━━━ DATASET EXTRACT

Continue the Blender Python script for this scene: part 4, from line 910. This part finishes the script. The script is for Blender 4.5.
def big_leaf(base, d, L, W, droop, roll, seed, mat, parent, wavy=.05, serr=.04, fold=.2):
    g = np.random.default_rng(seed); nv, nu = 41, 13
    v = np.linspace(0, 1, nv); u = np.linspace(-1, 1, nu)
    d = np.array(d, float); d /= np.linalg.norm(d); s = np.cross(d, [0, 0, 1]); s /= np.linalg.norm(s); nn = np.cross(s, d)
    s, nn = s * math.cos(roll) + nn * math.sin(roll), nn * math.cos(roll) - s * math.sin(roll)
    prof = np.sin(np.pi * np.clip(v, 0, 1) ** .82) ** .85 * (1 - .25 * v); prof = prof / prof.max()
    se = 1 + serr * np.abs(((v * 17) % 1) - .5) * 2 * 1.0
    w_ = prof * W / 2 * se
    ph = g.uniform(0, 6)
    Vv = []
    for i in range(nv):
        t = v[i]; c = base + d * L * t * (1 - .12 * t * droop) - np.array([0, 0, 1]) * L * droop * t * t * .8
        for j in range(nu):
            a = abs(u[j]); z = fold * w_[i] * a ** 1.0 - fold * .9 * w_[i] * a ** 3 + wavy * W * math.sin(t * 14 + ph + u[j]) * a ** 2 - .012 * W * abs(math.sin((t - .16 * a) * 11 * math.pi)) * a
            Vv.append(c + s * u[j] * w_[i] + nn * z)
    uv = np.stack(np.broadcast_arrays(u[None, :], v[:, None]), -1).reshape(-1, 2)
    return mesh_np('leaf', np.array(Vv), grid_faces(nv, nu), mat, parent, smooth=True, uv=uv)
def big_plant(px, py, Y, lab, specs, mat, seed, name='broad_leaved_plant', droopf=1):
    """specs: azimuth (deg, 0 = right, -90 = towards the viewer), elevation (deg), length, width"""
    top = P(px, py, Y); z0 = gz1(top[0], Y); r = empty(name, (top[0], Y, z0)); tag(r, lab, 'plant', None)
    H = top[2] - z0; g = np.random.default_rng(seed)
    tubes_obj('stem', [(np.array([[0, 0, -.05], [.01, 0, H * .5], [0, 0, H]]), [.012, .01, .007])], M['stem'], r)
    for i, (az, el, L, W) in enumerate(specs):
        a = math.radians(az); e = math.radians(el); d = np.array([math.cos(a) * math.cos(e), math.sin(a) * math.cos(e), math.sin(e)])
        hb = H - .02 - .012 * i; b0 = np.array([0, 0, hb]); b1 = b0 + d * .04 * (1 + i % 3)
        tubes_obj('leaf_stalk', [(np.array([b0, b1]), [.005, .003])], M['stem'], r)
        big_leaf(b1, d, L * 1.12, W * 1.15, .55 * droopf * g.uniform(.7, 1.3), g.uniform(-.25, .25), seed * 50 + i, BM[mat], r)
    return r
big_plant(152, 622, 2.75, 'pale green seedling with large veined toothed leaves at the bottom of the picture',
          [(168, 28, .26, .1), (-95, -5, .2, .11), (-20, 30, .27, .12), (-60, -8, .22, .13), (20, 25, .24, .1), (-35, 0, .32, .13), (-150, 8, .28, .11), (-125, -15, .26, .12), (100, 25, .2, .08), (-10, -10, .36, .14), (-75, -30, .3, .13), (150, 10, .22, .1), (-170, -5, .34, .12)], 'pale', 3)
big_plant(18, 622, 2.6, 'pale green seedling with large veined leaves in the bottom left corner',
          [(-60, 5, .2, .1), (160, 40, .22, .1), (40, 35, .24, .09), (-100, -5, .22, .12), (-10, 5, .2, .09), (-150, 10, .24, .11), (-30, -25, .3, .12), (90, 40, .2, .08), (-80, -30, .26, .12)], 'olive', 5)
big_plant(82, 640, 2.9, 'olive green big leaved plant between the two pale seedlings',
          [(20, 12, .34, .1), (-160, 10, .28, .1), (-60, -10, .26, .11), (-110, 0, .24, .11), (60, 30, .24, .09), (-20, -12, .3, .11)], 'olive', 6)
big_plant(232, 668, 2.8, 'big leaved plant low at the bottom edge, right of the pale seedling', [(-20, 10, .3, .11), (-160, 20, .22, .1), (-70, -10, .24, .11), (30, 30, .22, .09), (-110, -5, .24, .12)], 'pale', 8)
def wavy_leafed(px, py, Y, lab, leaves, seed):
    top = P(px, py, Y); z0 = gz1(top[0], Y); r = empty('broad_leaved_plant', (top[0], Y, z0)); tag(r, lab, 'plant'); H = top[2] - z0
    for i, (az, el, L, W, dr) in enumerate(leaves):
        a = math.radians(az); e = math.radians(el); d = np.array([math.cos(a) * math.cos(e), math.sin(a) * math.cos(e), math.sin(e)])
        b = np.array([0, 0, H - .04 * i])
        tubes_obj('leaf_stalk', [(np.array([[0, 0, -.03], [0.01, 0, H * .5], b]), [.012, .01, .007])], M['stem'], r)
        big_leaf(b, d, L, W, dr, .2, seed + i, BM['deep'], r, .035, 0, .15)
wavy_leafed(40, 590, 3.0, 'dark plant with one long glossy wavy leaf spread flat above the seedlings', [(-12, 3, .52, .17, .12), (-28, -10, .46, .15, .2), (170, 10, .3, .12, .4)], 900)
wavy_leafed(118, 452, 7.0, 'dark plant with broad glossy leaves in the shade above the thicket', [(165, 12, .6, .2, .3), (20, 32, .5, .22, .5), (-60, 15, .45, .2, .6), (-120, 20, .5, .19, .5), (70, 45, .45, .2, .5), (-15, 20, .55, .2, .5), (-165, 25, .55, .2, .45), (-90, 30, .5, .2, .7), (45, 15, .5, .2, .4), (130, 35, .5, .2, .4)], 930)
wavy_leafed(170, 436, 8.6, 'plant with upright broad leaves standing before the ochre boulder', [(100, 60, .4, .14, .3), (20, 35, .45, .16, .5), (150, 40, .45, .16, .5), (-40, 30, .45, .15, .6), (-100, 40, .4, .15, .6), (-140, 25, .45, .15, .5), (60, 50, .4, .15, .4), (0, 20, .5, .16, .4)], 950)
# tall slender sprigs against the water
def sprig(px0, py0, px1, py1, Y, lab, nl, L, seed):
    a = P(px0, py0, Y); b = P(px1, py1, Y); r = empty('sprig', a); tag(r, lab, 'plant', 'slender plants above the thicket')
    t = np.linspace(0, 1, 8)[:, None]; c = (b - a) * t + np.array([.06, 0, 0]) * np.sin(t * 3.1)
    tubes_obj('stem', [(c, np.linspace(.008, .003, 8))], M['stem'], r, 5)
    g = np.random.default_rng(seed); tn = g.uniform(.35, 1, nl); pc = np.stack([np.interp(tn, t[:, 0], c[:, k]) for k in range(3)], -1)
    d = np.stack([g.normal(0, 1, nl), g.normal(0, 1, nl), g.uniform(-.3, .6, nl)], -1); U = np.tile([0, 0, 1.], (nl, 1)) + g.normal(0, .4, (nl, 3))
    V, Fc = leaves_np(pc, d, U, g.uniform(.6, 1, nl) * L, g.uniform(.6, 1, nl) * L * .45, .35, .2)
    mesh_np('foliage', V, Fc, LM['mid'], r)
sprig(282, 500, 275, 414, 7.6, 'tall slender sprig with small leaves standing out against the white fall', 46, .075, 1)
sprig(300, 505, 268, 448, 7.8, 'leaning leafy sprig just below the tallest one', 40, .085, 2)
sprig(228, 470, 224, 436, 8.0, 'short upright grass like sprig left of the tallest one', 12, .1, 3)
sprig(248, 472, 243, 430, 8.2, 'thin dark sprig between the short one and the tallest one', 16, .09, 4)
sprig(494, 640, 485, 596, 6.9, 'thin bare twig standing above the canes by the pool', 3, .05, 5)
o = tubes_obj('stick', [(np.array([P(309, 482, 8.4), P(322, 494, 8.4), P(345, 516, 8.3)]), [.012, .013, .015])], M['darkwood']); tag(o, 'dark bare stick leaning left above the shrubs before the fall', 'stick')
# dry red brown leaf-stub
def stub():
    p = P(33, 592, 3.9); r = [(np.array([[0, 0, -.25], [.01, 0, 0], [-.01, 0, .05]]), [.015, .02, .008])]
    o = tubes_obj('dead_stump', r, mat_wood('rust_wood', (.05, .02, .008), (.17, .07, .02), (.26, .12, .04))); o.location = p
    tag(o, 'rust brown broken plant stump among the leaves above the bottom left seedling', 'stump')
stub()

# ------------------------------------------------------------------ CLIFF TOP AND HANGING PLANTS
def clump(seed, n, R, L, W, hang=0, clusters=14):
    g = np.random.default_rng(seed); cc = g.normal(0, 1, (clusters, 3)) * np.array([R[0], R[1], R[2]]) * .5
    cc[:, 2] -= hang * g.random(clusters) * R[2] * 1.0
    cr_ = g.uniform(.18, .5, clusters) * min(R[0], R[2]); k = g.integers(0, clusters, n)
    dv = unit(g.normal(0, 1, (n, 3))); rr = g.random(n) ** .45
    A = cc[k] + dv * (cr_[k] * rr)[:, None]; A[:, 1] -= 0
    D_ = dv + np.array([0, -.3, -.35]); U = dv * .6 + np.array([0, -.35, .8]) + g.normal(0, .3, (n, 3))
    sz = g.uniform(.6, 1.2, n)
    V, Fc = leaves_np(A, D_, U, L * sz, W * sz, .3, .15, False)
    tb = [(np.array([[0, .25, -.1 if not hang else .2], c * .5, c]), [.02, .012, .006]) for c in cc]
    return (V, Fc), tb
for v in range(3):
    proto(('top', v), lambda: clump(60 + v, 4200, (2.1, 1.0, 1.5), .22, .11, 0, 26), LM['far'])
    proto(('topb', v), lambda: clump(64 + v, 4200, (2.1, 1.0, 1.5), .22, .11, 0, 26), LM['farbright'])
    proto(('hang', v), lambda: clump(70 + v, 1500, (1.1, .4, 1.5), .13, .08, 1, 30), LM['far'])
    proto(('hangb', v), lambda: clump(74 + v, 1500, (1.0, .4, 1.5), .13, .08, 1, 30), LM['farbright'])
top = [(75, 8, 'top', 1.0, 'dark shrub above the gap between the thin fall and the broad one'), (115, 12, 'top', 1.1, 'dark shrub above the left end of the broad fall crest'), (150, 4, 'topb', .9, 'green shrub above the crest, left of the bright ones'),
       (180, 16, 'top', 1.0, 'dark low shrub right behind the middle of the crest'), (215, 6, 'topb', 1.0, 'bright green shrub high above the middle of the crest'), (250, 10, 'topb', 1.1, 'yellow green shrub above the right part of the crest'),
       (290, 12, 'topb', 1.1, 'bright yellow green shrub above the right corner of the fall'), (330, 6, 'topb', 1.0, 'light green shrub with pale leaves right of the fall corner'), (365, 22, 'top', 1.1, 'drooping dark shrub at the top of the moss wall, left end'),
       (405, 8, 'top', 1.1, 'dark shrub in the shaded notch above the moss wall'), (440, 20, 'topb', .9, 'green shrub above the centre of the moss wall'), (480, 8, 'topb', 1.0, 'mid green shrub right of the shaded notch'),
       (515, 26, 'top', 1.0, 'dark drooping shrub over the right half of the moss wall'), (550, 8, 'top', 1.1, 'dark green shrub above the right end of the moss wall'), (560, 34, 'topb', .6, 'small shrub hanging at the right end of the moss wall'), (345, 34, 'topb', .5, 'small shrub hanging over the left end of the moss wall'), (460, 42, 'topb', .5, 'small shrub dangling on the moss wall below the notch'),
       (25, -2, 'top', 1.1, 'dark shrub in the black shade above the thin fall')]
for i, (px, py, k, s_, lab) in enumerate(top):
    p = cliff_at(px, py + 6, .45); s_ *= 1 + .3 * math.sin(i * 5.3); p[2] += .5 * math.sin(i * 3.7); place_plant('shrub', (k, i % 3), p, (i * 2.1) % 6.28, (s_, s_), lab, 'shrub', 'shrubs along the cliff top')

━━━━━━

The required output is the exact sequence of lines from the one containing "for i, (px, py, k, s_, lab)" through the end of the listing, both endpoints included.

#### [RESPONSE]
for i, (px, py, k, s_, lab) in enumerate(top):
    p = cliff_at(px, py + 6, .45); s_ *= 1 + .3 * math.sin(i * 5.3); p[2] += .5 * math.sin(i * 3.7); place_plant('shrub', (k, i % 3), p, (i * 2.1) % 6.28, (s_, s_), lab, 'shrub', 'shrubs along the cliff top')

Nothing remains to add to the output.